Following Rocky Balboa into the Wilderness of Lent

Following Rocky Balboa into the Wilderness of Lent February 16, 2015

Photo: The National Guard (Creative Commons License 2.0)
Photo: The National Guard (Creative Commons License 2.0)

Among the many roots of the season of Lent is the remembrance that Jesus spent 40 days in the wilderness at the beginning of his ministry. As we enter into our own 40 days of discipline, it would be good to ask what, exactly, Jesus was going out to the desert to do? The answers in the history of interpretation are varied. To fast, to pray, to reflect—those were certainly among Jesus’s activities, but to what purpose? The best answers and analogies may come not from Bible commentaries, but from movie screens.

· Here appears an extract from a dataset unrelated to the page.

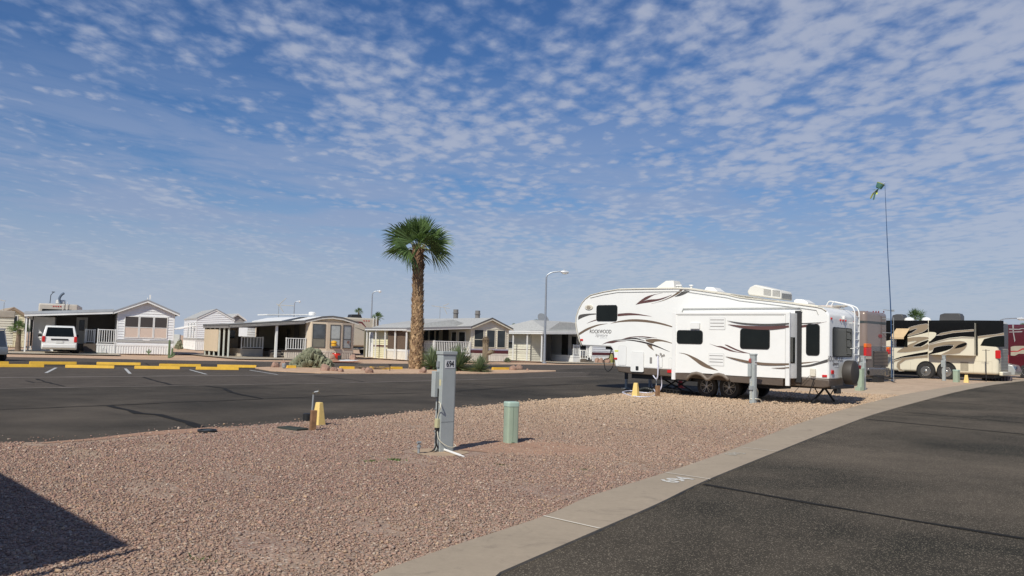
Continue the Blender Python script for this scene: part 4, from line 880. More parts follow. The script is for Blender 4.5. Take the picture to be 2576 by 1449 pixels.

I recall many years ago watching Martin Scorsese’s The Last Temptation of Christ. In that movie Jesus, portrayed as an uncertain messiah, goes out to the desert to find himself. He wanders and searches, listening hard to the silence of God. Finally, in a climactic scene, he draws a circle in the sand around himself and vows not to leave until God gives him clarity. It is an intriguing image and I think no one has ever played a better Jesus than Willem Dafoe, but I find little resonance with this confused and searching Jesus. It is not that I worry about Jesus having doubts, but rather that I see in the Gospels nothing but a man driven by a purpose, even if self-doubt may have accompanied it at times. The world cried out and he could do nothing but answer it.

A better image of Jesus’s purpose in going to the desert comes from another 80s era movie (or series of movies): Rocky. Cliché perhaps, especially now, but who can forget those scenes in which Stallone trains for the fight—running the 72 steps of the Philadelphia Museum of Art, sweat dripping from his face in the agony of one handed push ups, the raw egg shakes? In those scenes Stallone is training with purpose; he is preparing his body and mind, and I think it is safe to say, spirit for a contest that will require his all.

This is far more analogous to Jesus’ journey into the desert than the wandering Messiah waiting for a word from God in The Last Temptation of Christ. Jesus was going like many before and after him, to train and prepare his body and soul, to enter into three years of intensive spiritual and bodily ministry. This is a season of training that culminated with a confrontation with the Adversary—a direct contest with the animating power behind wealth, power, and significance that will be his enemy throughout his earthly ministry.

We should not see his temptations as a fight taken on in his weakest moment, but rather like Rocky, this battle comes after Jesus is trained and prepared to resist the Adversary in body and spirit alike. When Jesus faces Satan he is at his strongest. As the late Dallas Willard argued, the wilderness “was actually the place of strength and strengthening for our Lord” (emphasis his). The fact that Jesus was weak after the contest was because he had exerted a great deal of physical and spiritual strength, like any athlete in a race or contest. He was exhausted but he was victorious because he had come prepared.

As we follow Jesus into the wilderness this Lent, we should go as he did, not to wander in aimless searching for ourselves, but for purposeful training. Lent is a time for us to practice for resurrection, to prepare the whole of ourselves to follow Jesus, the new Adam, into becoming fully human. To do so, this cannot be a time of spiritual exercises only. If we are to follow Jesus our Lent cannot be simply reading scripture, praying quiet prayers in our hearts, and contemplating the holy mysteries of God in our minds. Jesus’ time in the desert was bodily as much as it was spiritual, just as Jesus ministry on earth was at least as concerned with the physical as it was with matters of the soul. Healing the sick, resurrecting the dead, calling for a reordering of the social and political life in real and concrete ways—these were the bulk of Jesus’ earthly activities. Love proved its victory in a body on the cross and a body resurrected from the dead.

So this Lent, bring your whole person to the task of training—body and spirit. We are a people whose hope remains in the everlasting existence of our bodies because to hope for something otherwise would not be to hope as humans. And so when you are in need of inspiration on that late night when a glass of wine seems like it would heal the day or a bowl of ice crème assuage the worries of the world, think of Rocky running those steps and Jesus fasting 40 days in the desert. There is no redirection of our spirits towards our better truths without also directing our bodies there. In this time of training we are directing our bodies and souls toward a fullness and health that we can only begin to imagine. In this time we are preparing for our own battles with power and wealth and significance that constantly lurk around us. It’s time to start running those stairs.